▶ Dataset content:
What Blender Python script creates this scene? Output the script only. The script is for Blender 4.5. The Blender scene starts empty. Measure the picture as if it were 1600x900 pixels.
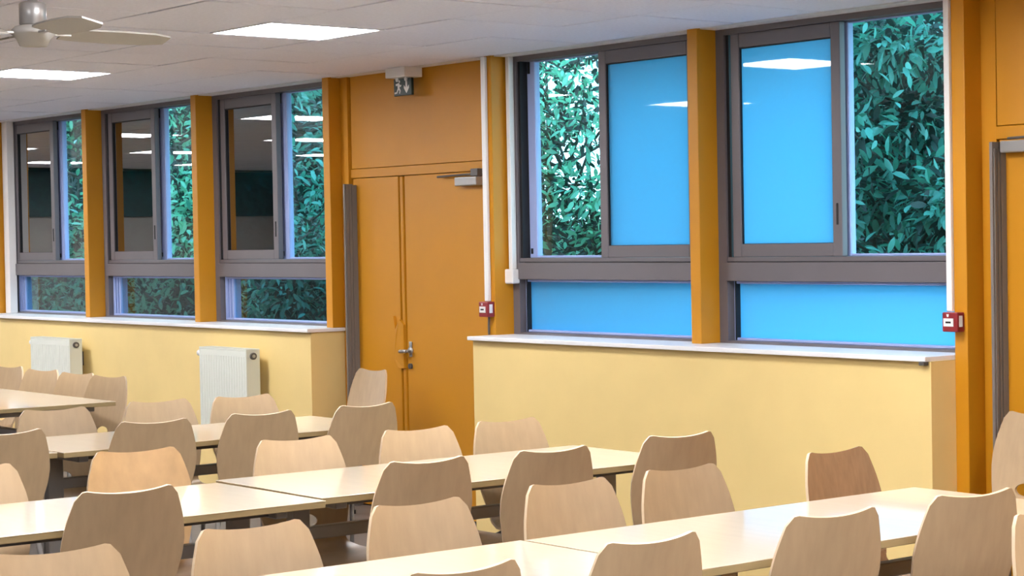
import bpy, bmesh, math, random
import numpy as np
from mathutils import Vector, Matrix

random.seed(7)
rng = np.random.default_rng(7)
S = bpy.context.scene
COL = S.collection

# ------------------------------------------------------------------ camera
YAW, PITCH, ROLL = 0.8155253551, 0.0246901461, -0.0147896859
FPX, PPX = 3172.7336, 1281.646
EYE = 1.60
cy, sy, cp, sp, cr, sr = (math.cos(YAW), math.sin(YAW), math.cos(PITCH), math.sin(PITCH), math.cos(ROLL), math.sin(ROLL))
fw = Vector((-sy*cp, cy*cp, -sp)); rt0 = Vector((cy, sy, 0)); up0 = rt0.cross(fw)
rt = cr*rt0 + sr*up0; up = -sr*rt0 + cr*up0
cam_data = bpy.data.cameras.new('camera')
cam_data.sensor_width = 36.0
cam_data.lens = FPX/1600*36.0
cam_data.shift_x = (800-PPX)/1600
cam_data.clip_end = 300
cam = bpy.data.objects.new('camera', cam_data)
COL.objects.link(cam)
cam.matrix_world = Matrix(((rt.x, up.x, -fw.x, 0), (rt.y, up.y, -fw.y, 0), (rt.z, up.z, -fw.z, EYE), (0, 0, 0, 1)))
S.camera = cam

# ------------------------------------------------------------------ sky
W = bpy.data.worlds.new('sky'); S.world = W; W.use_nodes = True
nt = W.node_tree; nt.nodes.clear()
bg = nt.nodes.new('ShaderNodeBackground'); out = nt.nodes.new('ShaderNodeOutputWorld')
tc = nt.nodes.new('ShaderNodeTexCoord'); sx = nt.nodes.new('ShaderNodeSeparateXYZ'); rp = nt.nodes.new('ShaderNodeValToRGB')
nt.links.new(tc.outputs['Generated'], sx.inputs[0]); nt.links.new(sx.outputs['Z'], rp.inputs[0])
rp.color_ramp.elements[0].position = 0.0; rp.color_ramp.elements[0].color = (0.42, 0.84, 1.0, 1)
rp.color_ramp.elements[1].position = 1.0; rp.color_ramp.elements[1].color = (0.30, 0.70, 1.0, 1)
nt.links.new(rp.outputs[0], bg.inputs['Color']); nt.links.new(bg.outputs[0], out.inputs[0])
bg.inputs['Strength'].default_value = 3.2
LAMP = 25.0                                   # radiance of the ceiling panels

# ------------------------------------------------------------------ exposure
S.view_settings.view_transform = 'Standard'
S.view_settings.look = 'None'
S.view_settings.exposure = 0.95
S.view_settings.gamma = 1.0
S.view_settings.use_curve_mapping = False


# ------------------------------------------------------------------ materials
def mat(name, col, rough=0.6, var=0.0, scale=8.0, stretch=(1, 1, 1), bump=0.0, metal=0.0, coat=0.0, spec=0.5, emit=None, rnd=0.0, coat_rough=0.2):
    m = bpy.data.materials.new(name); m.use_nodes = True
    n = m.node_tree; b = n.nodes['Principled BSDF']
    b.inputs['Base Color'].default_value = (*col, 1)
    b.inputs['Roughness'].default_value = rough
    b.inputs['Metallic'].default_value = metal
    b.inputs['Specular IOR Level'].default_value = spec
    b.inputs['Coat Weight'].default_value = coat
    b.inputs['Coat Roughness'].default_value = coat_rough
    if emit:
        b.inputs['Emission Color'].default_value = (*col, 1); b.inputs['Emission Strength'].default_value = emit
    if var or bump or rnd:
        t = n.nodes.new('ShaderNodeTexCoord'); mp = n.nodes.new('ShaderNodeMapping')
        mp.inputs['Scale'].default_value = stretch
        nz = n.nodes.new('ShaderNodeTexNoise'); nz.inputs['Scale'].default_value = scale; nz.inputs['Detail'].default_value = 5
        n.links.new(t.outputs['Object'], mp.inputs[0]); n.links.new(mp.outputs[0], nz.inputs['Vector'])
        mr = n.nodes.new('ShaderNodeMapRange')
        mr.inputs['From Min'].default_value = .25; mr.inputs['From Max'].default_value = .75
        mr.inputs['To Min'].default_value = 1-var; mr.inputs['To Max'].default_value = 1+var
        n.links.new(nz.outputs['Fac'], mr.inputs['Value'])
        hs = n.nodes.new('ShaderNodeHueSaturation'); hs.inputs['Color'].default_value = (*col, 1)
        if rnd:
            oi = n.nodes.new('ShaderNodeObjectInfo'); m2 = n.nodes.new('ShaderNodeMapRange')
            m2.inputs['To Min'].default_value = 1-rnd; m2.inputs['To Max'].default_value = 1+rnd
            n.links.new(oi.outputs['Random'], m2.inputs['Value'])
            mu = n.nodes.new('ShaderNodeMath'); mu.operation = 'MULTIPLY'
            n.links.new(m2.outputs[0], mu.inputs[0]); n.links.new(mr.outputs[0], mu.inputs[1])
            n.links.new(mu.outputs[0], hs.inputs['Value'])
        else:
            n.links.new(mr.outputs[0], hs.inputs['Value'])
        n.links.new(hs.outputs[0], b.inputs['Base Color'])
        if bump:
            bp = n.nodes.new('ShaderNodeBump'); bp.inputs['Strength'].default_value = bump; bp.inputs['Distance'].default_value = .002
            n.links.new(nz.outputs['Fac'], bp.inputs['Height']); n.links.new(bp.outputs[0], b.inputs['Normal'])
    return m


def schlick(n, f0):
    lw = n.nodes.new('ShaderNodeLayerWeight'); lw.inputs['Blend'].default_value = .5
    pw = n.nodes.new('ShaderNodeMath'); pw.operation = 'POWER'; pw.inputs[1].default_value = 4
    ml = n.nodes.new('ShaderNodeMath'); ml.operation = 'MULTIPLY_ADD'; ml.inputs[1].default_value = 1-f0; ml.inputs[2].default_value = f0
    n.links.new(lw.outputs['Facing'], pw.inputs[0]); n.links.new(pw.outputs[0], ml.inputs[0])
    return ml.outputs[0]


def glass(name, tint, refl=0.05, rough=0.0):
    m = bpy.data.materials.new(name); m.use_nodes = True
    n = m.node_tree; n.nodes.clear()
    o = n.nodes.new('ShaderNodeOutputMaterial'); mx = n.nodes.new('ShaderNodeMixShader')
    tr = n.nodes.new('ShaderNodeBsdfTransparent'); gl = n.nodes.new('ShaderNodeBsdfGlossy')
    tr.inputs['Color'].default_value = (*tint, 1); gl.inputs['Roughness'].default_value = rough
    gl.inputs['Color'].default_value = (1, 1, 1, 1)
    n.links.new(schlick(n, refl), mx.inputs[0])
    n.links.new(tr.outputs[0], mx.inputs[1]); n.links.new(gl.outputs[0], mx.inputs[2]); n.links.new(mx.outputs[0], o.inputs[0])
    return m


def film(name, col):
    """pane with a milky blue film on it: lit through by the daylight behind, glossy in front"""
    m = bpy.data.materials.new(name); m.use_nodes = True
    n = m.node_tree; n.nodes.clear()
    o = n.nodes.new('ShaderNodeOutputMaterial'); mx = n.nodes.new('ShaderNodeMixShader')
    tl = n.nodes.new('ShaderNodeBsdfTranslucent'); df = n.nodes.new('ShaderNodeBsdfDiffuse'); m1 = n.nodes.new('ShaderNodeMixShader')
    gl = n.nodes.new('ShaderNodeBsdfGlossy'); gl.inputs['Roughness'].default_value = 0.02
    tl.inputs['Color'].default_value = (*col, 1); df.inputs['Color'].default_value = (.25, .45, .6, 1)
    m1.inputs[0].default_value = .12
    n.links.new(tl.outputs[0], m1.inputs[1]); n.links.new(df.outputs[0], m1.inputs[2])
    n.links.new(schlick(n, .03), mx.inputs[0]); n.links.new(m1.outputs[0], mx.inputs[1]); n.links.new(gl.outputs[0], mx.inputs[2])
    n.links.new(mx.outputs[0], o.inputs[0])
    return m


def leafmat(name, col, tcol):
    m = bpy.data.materials.new(name); m.use_nodes = True
    n = m.node_tree; b = n.nodes['Principled BSDF']; o = n.nodes['Material Output']
    b.inputs['Base Color'].default_value = (*col, 1); b.inputs['Roughness'].default_value = .35
    tl = n.nodes.new('ShaderNodeBsdfTranslucent'); tl.inputs['Color'].default_value = (*tcol, 1)
    mx = n.nodes.new('ShaderNodeMixShader'); mx.inputs[0].default_value = .35
    n.links.new(b.outputs[0], mx.inputs[1]); n.links.new(tl.outputs[0], mx.inputs[2]); n.links.new(mx.outputs[0], o.inputs[0])
    return m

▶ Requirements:
Transcribe the opening line of the listing above, please, and every line after it through the line with "LAMP = 25.0", word for word, without pictures.

▶ Written reply:
What Blender Python script creates this scene? Output the script only. The script is for Blender 4.5. The Blender scene starts empty. Measure the picture as if it were 1600x900 pixels.
import bpy, bmesh, math, random
import numpy as np
from mathutils import Vector, Matrix

random.seed(7)
rng = np.random.default_rng(7)
S = bpy.context.scene
COL = S.collection

# ------------------------------------------------------------------ camera
YAW, PITCH, ROLL = 0.8155253551, 0.0246901461, -0.0147896859
FPX, PPX = 3172.7336, 1281.646
EYE = 1.60
cy, sy, cp, sp, cr, sr = (math.cos(YAW), math.sin(YAW), math.cos(PITCH), math.sin(PITCH), math.cos(ROLL), math.sin(ROLL))
fw = Vector((-sy*cp, cy*cp, -sp)); rt0 = Vector((cy, sy, 0)); up0 = rt0.cross(fw)
rt = cr*rt0 + sr*up0; up = -sr*rt0 + cr*up0
cam_data = bpy.data.cameras.new('camera')
cam_data.sensor_width = 36.0
cam_data.lens = FPX/1600*36.0
cam_data.shift_x = (800-PPX)/1600
cam_data.clip_end = 300
cam = bpy.data.objects.new('camera', cam_data)
COL.objects.link(cam)
cam.matrix_world = Matrix(((rt.x, up.x, -fw.x, 0), (rt.y, up.y, -fw.y, 0), (rt.z, up.z, -fw.z, EYE), (0, 0, 0, 1)))
S.camera = cam

# ------------------------------------------------------------------ sky
W = bpy.data.worlds.new('sky'); S.world = W; W.use_nodes = True
nt = W.node_tree; nt.nodes.clear()
bg = nt.nodes.new('ShaderNodeBackground'); out = nt.nodes.new('ShaderNodeOutputWorld')
tc = nt.nodes.new('ShaderNodeTexCoord'); sx = nt.nodes.new('ShaderNodeSeparateXYZ'); rp = nt.nodes.new('ShaderNodeValToRGB')
nt.links.new(tc.outputs['Generated'], sx.inputs[0]); nt.links.new(sx.outputs['Z'], rp.inputs[0])
rp.color_ramp.elements[0].position = 0.0; rp.color_ramp.elements[0].color = (0.42, 0.84, 1.0, 1)
rp.color_ramp.elements[1].position = 1.0; rp.color_ramp.elements[1].color = (0.30, 0.70, 1.0, 1)
nt.links.new(rp.outputs[0], bg.inputs['Color']); nt.links.new(bg.outputs[0], out.inputs[0])
bg.inputs['Strength'].default_value = 3.2
LAMP = 25.0                                   # radiance of the ceiling panels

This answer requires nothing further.